►

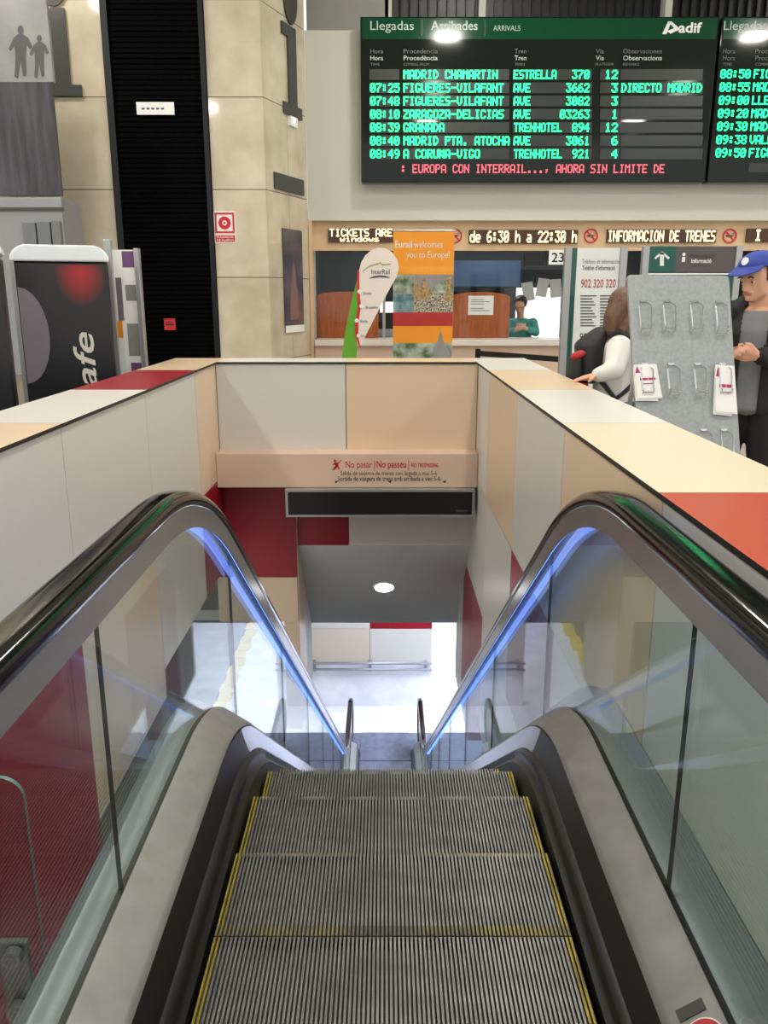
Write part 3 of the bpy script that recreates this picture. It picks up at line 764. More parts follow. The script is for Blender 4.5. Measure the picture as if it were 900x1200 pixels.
def arch_screen(x0, x1, z0, z1, label):
    t = thing('wooden_screen', label, 'screen', ((x0+x1)/2, 10.75, .875), 0, 'wooden counter screens')
    h = (x1-x0)/2; pts = [(-h, 0, 0), (h, 0, 0)]+[(h*math.cos(PI*i/14), 0, (z0-.875)+(z1-z0)*math.sin(PI*i/14)) for i in range(15)]
    mb = MB(); mb.prism(pts, (0, .03, 0), 'wood'); mb.build('board', t)
    return t
arch_screen(-.84, -.07, 1.40, 1.445, 'curved-top wooden counter screen behind the white teardrop flag')
t2 = arch_screen(.84, 1.585, 1.375, 1.44, 'curved-top wooden counter screen with a white notice right of the orange banner')
nt_ = thing('notice', 'white printed notice on the wooden screen right of the orange banner', 'notice', (1.22, 10.742, 1.16))
mb = MB(); mb.box(-.16, .16, 0, .005, 0, .235, 'paper'); mb.build('sheet', nt_)
mb = MB()
for i in range(6):
    if i != 3: mb.box(-.13, .04+.07*(i % 2), -.002, 0, .185-i*.027, .192-i*.027, 'tape')
mb.build('printed_lines', nt_)
# things behind the windows
o = MB(); o.box(.9, 1.95, 12.3, 12.4, 1.52, 1.88, 'blue_screen'); o.box(1.0, 2.1, 12.2, 12.28, 1.02, 1.5, 'board')
sc_ = o.build('office_screen'); tag(sc_, 'dark blue screen wall inside the ticket office behind the clerk', 'screen')
t = thing('lit_notice_wall', 'brightly lit white sheets behind the glass under sign 23', 'light box', (2.12, 11.6, 0))
mb = MB(); mb.box(-.32, .28, 0, .06, .70, 1.5, 'lightbox'); mb.build('lightbox', t)
for x, z, r in ((-.17, 1.45, .06), (.02, 1.5, -.05), (.2, 1.49, .03)):
    mb = MB(); mb.obox((x, -.01, z), (.075, 0, r*.2), (0, .004, 0), (-r*.4, 0, .12), 'paper'); mb.build('paper_sheet', t)
c = at_y(653.5, 301.5, 10.47)
for x in (-.2, 1.5, 3.4):  # unseen fill panels, added to brighten the clerk and the office interior
    lt = thing('office_fill', 'square white ceiling light inside the ticket office', 'ceiling light', (x, 11.75, 2.27), 0, 'ticket office ceiling lights')  # added unseen fill panel, not a ceiling light of the office
    mb = MB(); mb.box(-.32, .32, -.32, .32, -.03, 0, 'white_paint'); mb.build('frame', lt)
    mb = MB(); mb.box(-.29, .29, -.29, .29, -.036, -.03, 'fill_office'); mb.build('diffuser', lt)
t = thing('window_number', 'white sign with the number 23 above the ticket window', 'sign', c)
mb = MB(); mb.box(-.105, .105, -.01, .015, -.085, .085, 'paper'); mb.build('plate', t)
mb = MB(); add_text(mb, '23', (0, -.0112, -.055), .15, .11, 'black_paint', bold=.015, center=True); mb.build('number', t)
mb = MB(); mb.box(1.72, 1.955, 10.56, 10.585, 1.75, 1.9, 'black_paint'); tag(mb.build('dark_plate'), 'dark blank plate left of the number 23 sign', 'sign')
t = thing('office_printer', 'small black and white office machine between flag and orange banner', 'printer', (.10, 11.0, .875))
mb = MB(); mb.box(-.19, .16, 0, .3, 0, .10, 'cabinet_grey'); mb.build('base', t, bevel=.008)
mb = MB(); mb.box(-.17, .14, .01, .28, .10, .31, 'black_paint'); mb.build('body', t, bevel=.008)
mb = MB(); mb.box(-.15, .14, .02, .27, .31, .44, 'lightbox'); mb.build('lit_screen', t)
# belt barrier
t = thing('belt_barrier', 'low black belt barrier in front of the ticket counter', 'barrier', (1.6, 9.2, 0))
a, b = at_y(560, 414, 9.4)-Vector((1.6, 9.2, 0)), at_y(662, 421.5, 9.0)-Vector((1.6, 9.2, 0))
mb = MB(); d = (b-a); mb.obox((a+b)/2, d/2, (0, .004, 0), (0, 0, .03), 'black_paint'); mb.build('belt', t)
for q in (a, b):
    mb = MB(); mb.cyl((q.x, q.y, 0), (0, 0, 1), .03, q.z+.05, 'dark_metal', 16); mb.build('post', t)
    mb = MB(); mb.cyl((q.x, q.y, 0), (0, 0, 1), .15, .02, 'dark_metal', 24); mb.build('base', t)

# ================================================================== BANNER AND FLAG
YBn = 8.2
a, b = at_y(461, 440, YBn), at_y(532, 271, YBn)
bn = thing('rollup_banner', 'orange roll-up travel banner with city photos behind the far parapet', 'banner', ((a.x+b.x)/2, YBn, 0))
hx = (b.x-a.x)/2+.005; zt = b.z
def bz(v): return at_y(495, v, YBn).z
def strip(name, v0, v1, m, x0=-hx, x1=hx, y=-.001):
    mb = MB(); mb.box(x0, x1, y-.001, y, bz(v1), bz(v0), m); return mb.build(name, bn)
mb = MB(); mb.box(-hx, hx, 0, .004, .06, zt, 'orange'); mb.build('banner_sheet', bn)
strip('orange_fade', 312, 321, 'orange2'); strip('city_photo', 322, 344, 'photo_hill', -hx, -hx+.2); strip('city_photo', 344.5, 366, 'photo_sea', -hx, -hx+.2)
strip('city_photo', 322, 366, 'photo_town', -hx+.205, hx); strip('red_roof', 366, 382, 'banner_red'); strip('lower_photo', 402, 440, 'photo_hill')
mb = MB()
def bp_(name, pts, m, y=-.0022):
    k = MB(); k.face([(-hx+(2*hx)*a, y, bz(366)+(bz(322)-bz(366))*b) for a, b in pts], m); return k.build(name, bn)
bp_('sky_print', [(.36, .62), (1, .55), (1, 1), (.36, 1)], 'poster_grey'); bp_('hill_print', [(.62, .55), (1, .5), (1, .72), (.86, .86), (.74, .78), (.66, .66)], 'photo_hill', -.0024)
bp_('castle_print', [(.36, .35), (.62, .35), (.62, .66), (.56, .70), (.54, .92), (.48, .92), (.47, .70), (.42, .62), (.40, .80), (.36, .80)], 'castle', -.0026)
bp_('tower_print', [(.86, .3), (.97, .3), (.96, .95), (.88, .95)], 'castle', -.0026)
bp_('fountain_print', [(.70, -1.6), (.68, -1.1), (.76, -.75), (.80, -.45), (.84, -.75), (.97, -1.1), (1, -1.6)], 'poster_grey', -.0026)
mb = MB()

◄

Reproduce every line of the material precisely, omitting its pictures.

EXERCISE ANSWER:
Write part 3 of the bpy script that recreates this picture. It picks up at line 764. More parts follow. The script is for Blender 4.5. Measure the picture as if it were 900x1200 pixels.
def arch_screen(x0, x1, z0, z1, label):
    t = thing('wooden_screen', label, 'screen', ((x0+x1)/2, 10.75, .875), 0, 'wooden counter screens')
    h = (x1-x0)/2; pts = [(-h, 0, 0), (h, 0, 0)]+[(h*math.cos(PI*i/14), 0, (z0-.875)+(z1-z0)*math.sin(PI*i/14)) for i in range(15)]
    mb = MB(); mb.prism(pts, (0, .03, 0), 'wood'); mb.build('board', t)
    return t
arch_screen(-.84, -.07, 1.40, 1.445, 'curved-top wooden counter screen behind the white teardrop flag')
t2 = arch_screen(.84, 1.585, 1.375, 1.44, 'curved-top wooden counter screen with a white notice right of the orange banner')
nt_ = thing('notice', 'white printed notice on the wooden screen right of the orange banner', 'notice', (1.22, 10.742, 1.16))
mb = MB(); mb.box(-.16, .16, 0, .005, 0, .235, 'paper'); mb.build('sheet', nt_)
mb = MB()
for i in range(6):
    if i != 3: mb.box(-.13, .04+.07*(i % 2), -.002, 0, .185-i*.027, .192-i*.027, 'tape')
mb.build('printed_lines', nt_)
# things behind the windows
o = MB(); o.box(.9, 1.95, 12.3, 12.4, 1.52, 1.88, 'blue_screen'); o.box(1.0, 2.1, 12.2, 12.28, 1.02, 1.5, 'board')
sc_ = o.build('office_screen'); tag(sc_, 'dark blue screen wall inside the ticket office behind the clerk', 'screen')
t = thing('lit_notice_wall', 'brightly lit white sheets behind the glass under sign 23', 'light box', (2.12, 11.6, 0))
mb = MB(); mb.box(-.32, .28, 0, .06, .70, 1.5, 'lightbox'); mb.build('lightbox', t)
for x, z, r in ((-.17, 1.45, .06), (.02, 1.5, -.05), (.2, 1.49, .03)):
    mb = MB(); mb.obox((x, -.01, z), (.075, 0, r*.2), (0, .004, 0), (-r*.4, 0, .12), 'paper'); mb.build('paper_sheet', t)
c = at_y(653.5, 301.5, 10.47)
for x in (-.2, 1.5, 3.4):  # unseen fill panels, added to brighten the clerk and the office interior
    lt = thing('office_fill', 'square white ceiling light inside the ticket office', 'ceiling light', (x, 11.75, 2.27), 0, 'ticket office ceiling lights')  # added unseen fill panel, not a ceiling light of the office
    mb = MB(); mb.box(-.32, .32, -.32, .32, -.03, 0, 'white_paint'); mb.build('frame', lt)
    mb = MB(); mb.box(-.29, .29, -.29, .29, -.036, -.03, 'fill_office'); mb.build('diffuser', lt)
t = thing('window_number', 'white sign with the number 23 above the ticket window', 'sign', c)
mb = MB(); mb.box(-.105, .105, -.01, .015, -.085, .085, 'paper'); mb.build('plate', t)
mb = MB(); add_text(mb, '23', (0, -.0112, -.055), .15, .11, 'black_paint', bold=.015, center=True); mb.build('number', t)
mb = MB(); mb.box(1.72, 1.955, 10.56, 10.585, 1.75, 1.9, 'black_paint'); tag(mb.build('dark_plate'), 'dark blank plate left of the number 23 sign', 'sign')
t = thing('office_printer', 'small black and white office machine between flag and orange banner', 'printer', (.10, 11.0, .875))
mb = MB(); mb.box(-.19, .16, 0, .3, 0, .10, 'cabinet_grey'); mb.build('base', t, bevel=.008)
mb = MB(); mb.box(-.17, .14, .01, .28, .10, .31, 'black_paint'); mb.build('body', t, bevel=.008)
mb = MB(); mb.box(-.15, .14, .02, .27, .31, .44, 'lightbox'); mb.build('lit_screen', t)
# belt barrier
t = thing('belt_barrier', 'low black belt barrier in front of the ticket counter', 'barrier', (1.6, 9.2, 0))
a, b = at_y(560, 414, 9.4)-Vector((1.6, 9.2, 0)), at_y(662, 421.5, 9.0)-Vector((1.6, 9.2, 0))
mb = MB(); d = (b-a); mb.obox((a+b)/2, d/2, (0, .004, 0), (0, 0, .03), 'black_paint'); mb.build('belt', t)
for q in (a, b):
    mb = MB(); mb.cyl((q.x, q.y, 0), (0, 0, 1), .03, q.z+.05, 'dark_metal', 16); mb.build('post', t)
    mb = MB(); mb.cyl((q.x, q.y, 0), (0, 0, 1), .15, .02, 'dark_metal', 24); mb.build('base', t)

# ================================================================== BANNER AND FLAG
YBn = 8.2
a, b = at_y(461, 440, YBn), at_y(532, 271, YBn)
bn = thing('rollup_banner', 'orange roll-up travel banner with city photos behind the far parapet', 'banner', ((a.x+b.x)/2, YBn, 0))
hx = (b.x-a.x)/2+.005; zt = b.z
def bz(v): return at_y(495, v, YBn).z
def strip(name, v0, v1, m, x0=-hx, x1=hx, y=-.001):
    mb = MB(); mb.box(x0, x1, y-.001, y, bz(v1), bz(v0), m); return mb.build(name, bn)
mb = MB(); mb.box(-hx, hx, 0, .004, .06, zt, 'orange'); mb.build('banner_sheet', bn)
strip('orange_fade', 312, 321, 'orange2'); strip('city_photo', 322, 344, 'photo_hill', -hx, -hx+.2); strip('city_photo', 344.5, 366, 'photo_sea', -hx, -hx+.2)
strip('city_photo', 322, 366, 'photo_town', -hx+.205, hx); strip('red_roof', 366, 382, 'banner_red'); strip('lower_photo', 402, 440, 'photo_hill')
mb = MB()
def bp_(name, pts, m, y=-.0022):
    k = MB(); k.face([(-hx+(2*hx)*a, y, bz(366)+(bz(322)-bz(366))*b) for a, b in pts], m); return k.build(name, bn)
bp_('sky_print', [(.36, .62), (1, .55), (1, 1), (.36, 1)], 'poster_grey'); bp_('hill_print', [(.62, .55), (1, .5), (1, .72), (.86, .86), (.74, .78), (.66, .66)], 'photo_hill', -.0024)
bp_('castle_print', [(.36, .35), (.62, .35), (.62, .66), (.56, .70), (.54, .92), (.48, .92), (.47, .70), (.42, .62), (.40, .80), (.36, .80)], 'castle', -.0026)
bp_('tower_print', [(.86, .3), (.97, .3), (.96, .95), (.88, .95)], 'castle', -.0026)
bp_('fountain_print', [(.70, -1.6), (.68, -1.1), (.76, -.75), (.80, -.45), (.84, -.75), (.97, -1.1), (1, -1.6)], 'poster_grey', -.0026)
mb = MB()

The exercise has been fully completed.